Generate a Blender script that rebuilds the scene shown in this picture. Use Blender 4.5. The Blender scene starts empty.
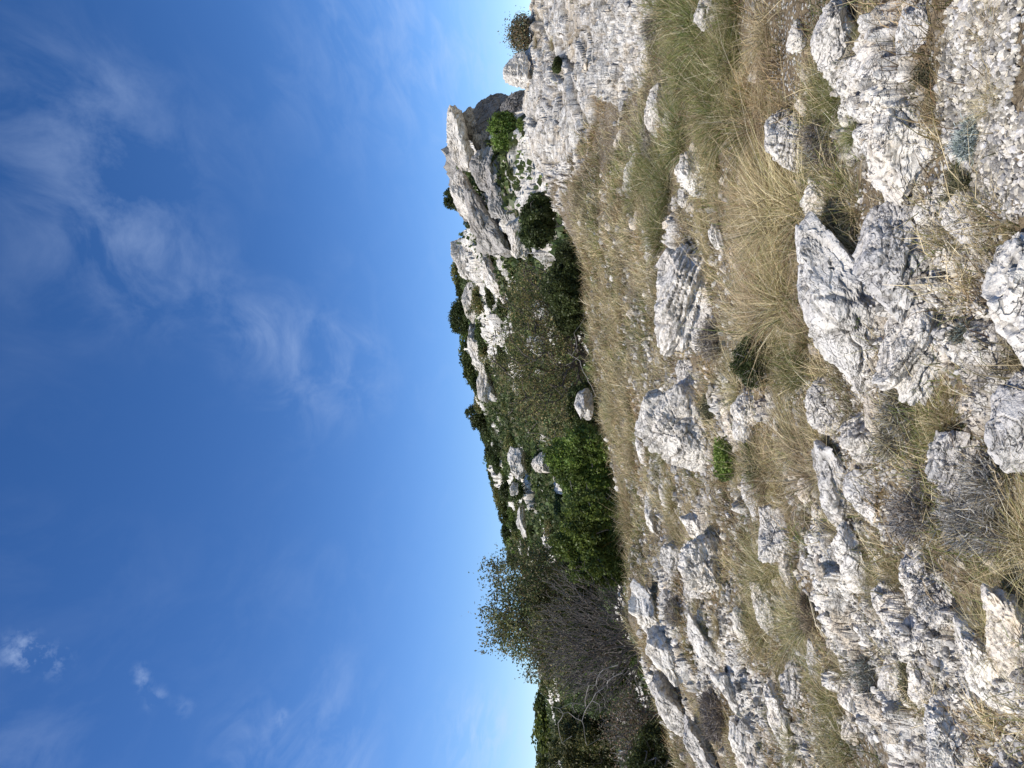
import bpy, bmesh, math, random
import numpy as np
from mathutils import Matrix, Vector
random.seed(7)
RNG = np.random.default_rng(11)
sc = bpy.context.scene
COL = sc.collection

# ------------------------------------------------------------------ camera geometry
F = 740.0                      # focal length in pixels of the 1024 px side
PITCH = math.radians(6.8)
CT, ST = math.cos(PITCH), math.sin(PITCH)
EYE = np.array([0.0, 0.0, 1.6])

def tanel(V):                  # height over forward distance for a row of the upright view
    d = (512 - V) / F
    return (ST + d * CT) / (CT - d * ST)
def ray(ix, iy):               # photo pixel -> direction with unit forward component
    U, V = 767 - iy, ix
    d = (512 - V) / F
    den = CT - d * ST
    return ((U - 384) / F / den, 1.0, (ST + d * CT) / den)

# ------------------------------------------------------------------ noise
def _hash(ix, iy, iz, seed):
    h = (ix.astype(np.uint32) * np.uint32(374761393) + iy.astype(np.uint32) * np.uint32(668265263)
         + iz.astype(np.uint32) * np.uint32(2147483647) + np.uint32((seed * 1274126177) & 0xffffffff))
    h = (h ^ (h >> np.uint32(13))) * np.uint32(1274126177)
    h = (h ^ (h >> np.uint32(15))) * np.uint32(2246822519)
    return h ^ (h >> np.uint32(16))
def perlin(P, seed=0):
    P = np.asarray(P, dtype=np.float64)
    I = np.floor(P); f = P - I; I = I.astype(np.int64) & 0xffffffff
    w = f * f * f * (f * (f * 6 - 15) + 10)
    out = np.zeros(len(P))
    for cx in (0, 1):
        wx = w[:, 0] if cx else 1 - w[:, 0]
        for cy in (0, 1):
            wy = w[:, 1] if cy else 1 - w[:, 1]
            for cz in (0, 1):
                wz = w[:, 2] if cz else 1 - w[:, 2]
                h = _hash(I[:, 0] + cx, I[:, 1] + cy, I[:, 2] + cz, seed)
                gx = (h & np.uint32(1023)).astype(np.float64) / 511.5 - 1
                gy = ((h >> np.uint32(10)) & np.uint32(1023)).astype(np.float64) / 511.5 - 1
                gz = ((h >> np.uint32(20)) & np.uint32(1023)).astype(np.float64) / 511.5 - 1
                out += wx * wy * wz * (gx * (f[:, 0] - cx) + gy * (f[:, 1] - cy) + gz * (f[:, 2] - cz))
    return out * 1.3
def fbm(P, octs=4, seed=0, gain=0.5, lac=2.03):
    s = 0; a = 1; P = np.asarray(P, dtype=np.float64)
    for k in range(octs):
        s = s + a * perlin(P, seed + 17 * k); P = P * lac; a *= gain
    return s
def ridge(P, octs=4, seed=0, gain=0.5):
    s = 0; a = 1; P = np.asarray(P, dtype=np.float64)
    for k in range(octs):
        s = s + a * (0.5 - 2 * np.abs(perlin(P, seed + 31 * k))); P = P * 2.07; a *= gain
    return s
def worley(P, seed=0, flat=False):
    P = np.asarray(P, dtype=np.float64)
    I = np.floor(P).astype(np.int64)
    f1 = np.full(len(P), 9.0); f2 = np.full(len(P), 9.0); idv = np.zeros(len(P))
    for dx in (-1, 0, 1):
        for dy in (-1, 0, 1):
            for dz in ((0,) if flat else (-1, 0, 1)):
                c = I + np.array([dx, dy, dz]); cm = c & 0xffffffff
                h = _hash(cm[:, 0], cm[:, 1], cm[:, 2], seed)
                px = c[:, 0] + (h & np.uint32(1023)) / 1023.0
                py = c[:, 1] + ((h >> np.uint32(10)) & np.uint32(1023)) / 1023.0
                pz = c[:, 2] + (0 if flat else ((h >> np.uint32(20)) & np.uint32(1023)) / 1023.0)
                d = np.sqrt((P[:, 0] - px) ** 2 + (P[:, 1] - py) ** 2 + (P[:, 2] - pz) ** 2)
                m = d < f1
                f2 = np.where(m, f1, np.minimum(f2, d)); f1 = np.where(m, d, f1)
                idv = np.where(m, (h >> np.uint32(7) & np.uint32(4095)) / 4095.0, idv)
    return f1, f2, idv
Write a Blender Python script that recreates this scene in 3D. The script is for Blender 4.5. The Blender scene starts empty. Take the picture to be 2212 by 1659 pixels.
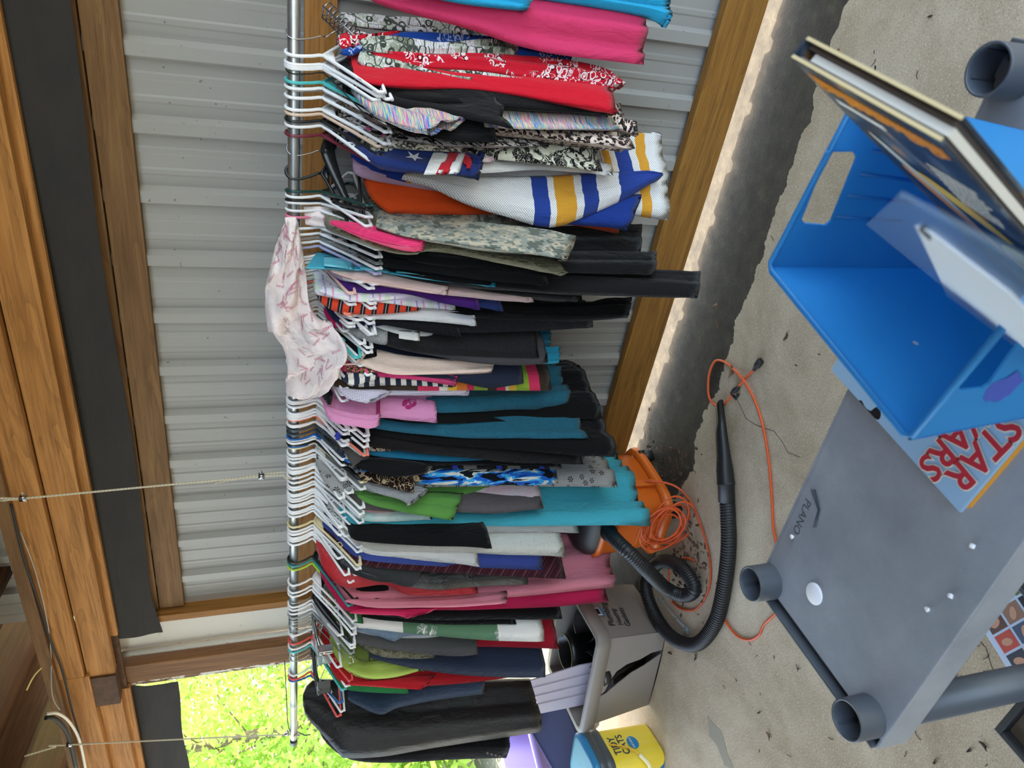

* [WORK TO BE COMPLETED] In the listing, find each line with the string "picture" and copy it.

* [SOLUTION]
Generate a Blender script that rebuilds the scene shown in this picture. Use Blender 4.5. The Blender scene starts empty.
Write a Blender Python script that recreates this scene in 3D. The script is for Blender 4.5. The Blender scene starts empty. Take the picture to be 2212 by 1659 pixels.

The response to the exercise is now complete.